What I wonder is whether Saddam Hussein knew he was doing wrong or whether he somehow convinced himself that his actions were justified. If so, then I am just as guilty as he is at some level, because, in retrospect, this is a mistake that I, too, have often made.

Is it any different for any one of us?

3 comments:

Anonymous said...

Well said, and well thought. Both you and Marcheline are waxing philosophically today , and surprisingly it's hitting chords with me. I enjoy both of your blogs and always look forward to your sharing of progress on the road of life.
At 62 I too am still a seeker, and I try many things to quiet my mind, soften my heart, and make me a better human being in this world.
I'm of Irish descent (2nd generation American), old Roman Catholic up bringing and schooling, but still a seeker.
It's not about the money, as one can always survive, it's about the good and the caring we owe this world and it's peoples, that we so often gloss over in what is aptly called "the rat race"
Look forward to a great new year.

Anonymous said...

"that same dark wind can cause some of us to do things that perhaps we would not otherwise do"

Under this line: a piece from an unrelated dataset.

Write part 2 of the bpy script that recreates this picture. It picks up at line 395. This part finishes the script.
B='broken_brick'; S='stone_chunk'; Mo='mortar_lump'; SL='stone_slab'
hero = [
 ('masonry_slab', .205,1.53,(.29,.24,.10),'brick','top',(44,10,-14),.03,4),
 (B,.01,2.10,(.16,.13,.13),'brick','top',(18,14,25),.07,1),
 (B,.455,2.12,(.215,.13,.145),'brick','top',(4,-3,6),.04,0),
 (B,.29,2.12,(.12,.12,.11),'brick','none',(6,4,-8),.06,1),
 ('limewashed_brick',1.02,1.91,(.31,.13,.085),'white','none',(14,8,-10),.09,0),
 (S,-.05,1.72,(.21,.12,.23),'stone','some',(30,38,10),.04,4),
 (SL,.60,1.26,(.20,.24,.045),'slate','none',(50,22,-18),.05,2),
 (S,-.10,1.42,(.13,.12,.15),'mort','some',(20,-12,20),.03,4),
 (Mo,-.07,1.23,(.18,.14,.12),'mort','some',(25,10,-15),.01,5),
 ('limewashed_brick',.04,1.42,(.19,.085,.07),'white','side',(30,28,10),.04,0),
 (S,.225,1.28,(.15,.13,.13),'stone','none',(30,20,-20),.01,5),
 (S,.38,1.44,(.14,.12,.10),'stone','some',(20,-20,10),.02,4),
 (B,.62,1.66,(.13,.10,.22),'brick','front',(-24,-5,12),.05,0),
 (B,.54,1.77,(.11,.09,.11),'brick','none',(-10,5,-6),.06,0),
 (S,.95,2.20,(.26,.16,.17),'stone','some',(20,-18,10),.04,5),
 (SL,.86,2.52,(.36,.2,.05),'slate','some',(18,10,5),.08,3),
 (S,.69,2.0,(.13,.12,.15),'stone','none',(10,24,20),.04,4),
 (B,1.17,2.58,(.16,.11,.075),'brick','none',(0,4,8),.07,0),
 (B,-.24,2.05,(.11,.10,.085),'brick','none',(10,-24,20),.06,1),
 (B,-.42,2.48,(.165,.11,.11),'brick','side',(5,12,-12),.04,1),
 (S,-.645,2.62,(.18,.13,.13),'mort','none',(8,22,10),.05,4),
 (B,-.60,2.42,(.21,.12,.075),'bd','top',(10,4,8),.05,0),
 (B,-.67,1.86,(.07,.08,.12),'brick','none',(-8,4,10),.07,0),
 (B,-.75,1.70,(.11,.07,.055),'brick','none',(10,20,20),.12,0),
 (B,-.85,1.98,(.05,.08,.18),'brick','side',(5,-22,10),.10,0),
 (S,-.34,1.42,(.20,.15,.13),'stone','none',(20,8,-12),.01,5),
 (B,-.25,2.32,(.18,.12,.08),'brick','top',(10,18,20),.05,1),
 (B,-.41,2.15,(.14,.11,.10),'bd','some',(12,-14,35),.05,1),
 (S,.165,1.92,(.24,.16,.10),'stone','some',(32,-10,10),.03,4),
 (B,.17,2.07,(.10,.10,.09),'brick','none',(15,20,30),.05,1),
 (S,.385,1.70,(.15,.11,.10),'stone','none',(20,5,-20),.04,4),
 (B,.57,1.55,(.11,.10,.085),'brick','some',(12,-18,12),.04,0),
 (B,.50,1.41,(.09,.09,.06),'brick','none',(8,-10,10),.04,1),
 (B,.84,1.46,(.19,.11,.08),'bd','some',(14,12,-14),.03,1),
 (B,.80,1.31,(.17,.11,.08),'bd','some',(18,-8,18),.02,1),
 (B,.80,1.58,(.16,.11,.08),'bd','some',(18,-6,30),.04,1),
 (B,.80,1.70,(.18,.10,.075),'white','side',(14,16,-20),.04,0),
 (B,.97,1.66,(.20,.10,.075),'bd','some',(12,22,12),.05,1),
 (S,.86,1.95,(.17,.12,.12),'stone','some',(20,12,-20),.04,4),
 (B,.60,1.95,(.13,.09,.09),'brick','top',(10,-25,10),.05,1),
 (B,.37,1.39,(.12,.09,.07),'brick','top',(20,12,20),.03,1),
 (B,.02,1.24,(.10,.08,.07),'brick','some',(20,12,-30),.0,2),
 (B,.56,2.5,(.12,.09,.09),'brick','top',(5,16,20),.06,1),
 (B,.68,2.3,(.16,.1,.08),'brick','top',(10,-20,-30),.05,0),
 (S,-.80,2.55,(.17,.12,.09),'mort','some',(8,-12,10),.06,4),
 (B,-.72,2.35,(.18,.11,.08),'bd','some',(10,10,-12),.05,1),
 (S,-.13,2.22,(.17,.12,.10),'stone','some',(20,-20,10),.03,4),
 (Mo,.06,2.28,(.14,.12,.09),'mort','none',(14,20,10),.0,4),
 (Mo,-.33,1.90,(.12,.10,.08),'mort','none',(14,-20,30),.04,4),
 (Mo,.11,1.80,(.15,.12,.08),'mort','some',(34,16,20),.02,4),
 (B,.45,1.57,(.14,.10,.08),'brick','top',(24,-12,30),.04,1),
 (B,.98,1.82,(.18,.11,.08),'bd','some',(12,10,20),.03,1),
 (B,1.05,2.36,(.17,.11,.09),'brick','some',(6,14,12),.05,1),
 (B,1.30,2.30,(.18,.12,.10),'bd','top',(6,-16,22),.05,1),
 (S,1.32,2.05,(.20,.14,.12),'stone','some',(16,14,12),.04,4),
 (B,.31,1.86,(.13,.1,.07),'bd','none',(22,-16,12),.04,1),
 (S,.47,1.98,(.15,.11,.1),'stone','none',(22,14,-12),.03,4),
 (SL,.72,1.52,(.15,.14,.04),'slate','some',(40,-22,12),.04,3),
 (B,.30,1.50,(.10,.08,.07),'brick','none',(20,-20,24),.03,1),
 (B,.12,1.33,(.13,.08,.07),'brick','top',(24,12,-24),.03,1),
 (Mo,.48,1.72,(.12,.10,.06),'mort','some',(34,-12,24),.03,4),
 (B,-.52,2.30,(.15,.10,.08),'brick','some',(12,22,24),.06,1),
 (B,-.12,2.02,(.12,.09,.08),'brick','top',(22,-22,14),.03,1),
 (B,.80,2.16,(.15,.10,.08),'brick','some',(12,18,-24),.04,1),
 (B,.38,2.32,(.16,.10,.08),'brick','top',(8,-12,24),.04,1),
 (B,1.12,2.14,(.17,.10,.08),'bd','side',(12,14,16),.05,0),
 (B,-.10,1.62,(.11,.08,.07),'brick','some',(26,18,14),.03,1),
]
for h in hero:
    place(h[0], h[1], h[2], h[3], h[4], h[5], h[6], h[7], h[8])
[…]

"perhaps avoid the same pitfalls that entrapped him and led him to such a terrible end"

"He was just a man with more stuff, and that somehow endowed him in the eyes of those around him with the power of life and death over others"


Do you really see this man, who didn't deny killing and torturing the people he killed, but rather claimed the right to behave that way, as passively born along by circumstance? I am interpreting what you have written as an attempt on your part to extend compassion towards the man, but to me compassion does not mean finding a way to discount the choices he knowingly made, nor does it mean the shallow empathy of implying that any of us might behave the same way under the same circumstances. Compassion is to me an acknowledgment of suffering; an attempt to identify it for what it is, and a personal effort to aleviate it where we can. Was the man Hussein became born out of suffering? I imagine so, in that I cannot conceive of something so bloodthirsty growing out of anything else. But compassion doesn't require me to equate his suffering with anyone else's: not his victims', not yours, and not mine. Many of us have done wrong while convinced our actions were justified, and many more have reaped the benefits from others doing so on our behalf. But thankfully only a very few of us have murdered and tortured thousands when behaving this way.

In that respect, Hussein was very different for most of us.

Nukie said...

Great post Bear. I didn't see that point of view coming at all. Thought provoking as most of your posts are.